I am interested as to the nature of the Lemonade 'chassis'. In UK retail you can win short term through other routes but ultimately you need a cutting edge pricing model or it will end in tears (unless you compete for retail to absorb fixed costs in an insurer with a big commercial book or other interests). My doubt about Lemonade was based on US retail insurers not having such models suitable for the UK market (and certainly not the dataset). So where do Lemonade have an advantage?

wba1
30/3/2021
13:00
Porsche you don't need much growth to get a reasonable return with the yields on offer in the UK. Using Direct Line as an example, imagine you bought in early 2013 shortly after IPO for £2 a share, as long as you re-invested your ordinary and special dividends you would have grown your money at just under 15% a year as of today's price i.e. turning £1,000 into slightly over £3,000 during those 8 years. This compares favourably to average UK inflation of 2% a year during this time. The danger of just looking at the share price graph is that you can miss the bigger picture. ATB
tomleafs
30/3/2021
12:23
@wba1

I understand the points you make but just cant really see why anyone would bid for it ( hope I’m wrong!!) when it operates in such a saturated heavily regulated market. RSA wasnt taken over for its UK stuff. Firms like Lemonade ( that will soon be operating in all US states if not with entirely the same products as laws v different state by state) are a game changer, the “ chassis “ of their business built around technology, I think legacy companies everywhere are in real trouble and the ftse 350/UK has nothing but tired legacy businesses with static or declining business models, the shares never go anywhere for any of this stuff becos there is zero/zilch growth. Really worried about UK plc in general tbh, looks really challenged in every respect, so does europe.

porsche1945
29/3/2021
22:39
Porsche1945; I don't disagree with your sentiment but my comment about possible acquisition was (1) entirely speculative with no specific knowledge and (2) driven by the wider behaviour of the large players globally. Allianz, Generali, Zurich, Chubb are all currently active in major takeovers and there has also been PE activity. This is more than I have seen for many years. DLG is not my favourite insurer, but it does have a strong brand and a core expertise which could be used more widely by a global insurer with limited direct skills (for which read all of the previously named). Add in that the price would not be excessive and that, say, £6 billion is no issue for those named or PE, and the possibility (no more than that) of DLG coming into play exists. Of course, if the potential bidders get tied up with other big takeovers (such as the current Hartford auction) they may not want to look elsewhere.

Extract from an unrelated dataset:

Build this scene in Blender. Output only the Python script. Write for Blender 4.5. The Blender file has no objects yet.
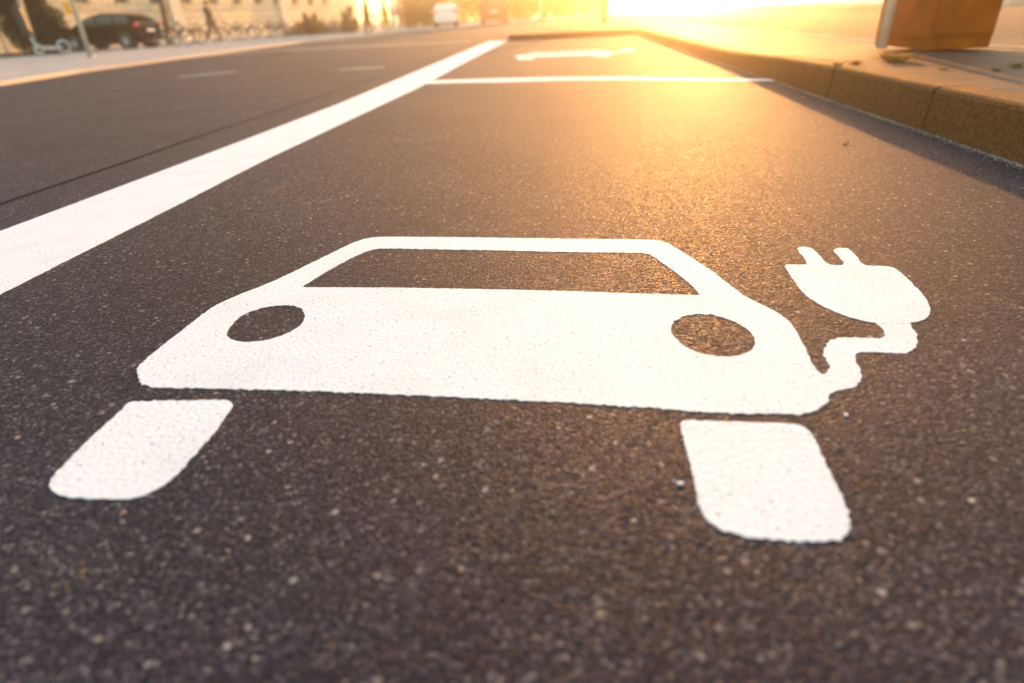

I tend to be less concerned about the likes of Lemonade. I wrote a big retail p&c book in the UK and worked with the US subsidiaries (Hartford and Firemans Fund)of both of my last 2 companies. The big difference between the US and UK is that pricing in the UK is much more complex (ignoring the 50 separate US jurisdictions which is a big complication). The DLG dataset and understanding of UK customer online insurance behaviour gives them a big head start, even if Lemonade bring outstanding IT and marketing. I recall when Swiftcover grew in the UK. The reason they are no longer material (not sure if Axa even use the brand today) is that they lost the pricing war - made huge UW losses because they lacked data and analysis (and were run by salesmen who made Shyster and Flywheel look like saints, and sold Axa a massive pup).

But it will be interesting to see how things pan out. Absent a bid I can only see DLG as range bound.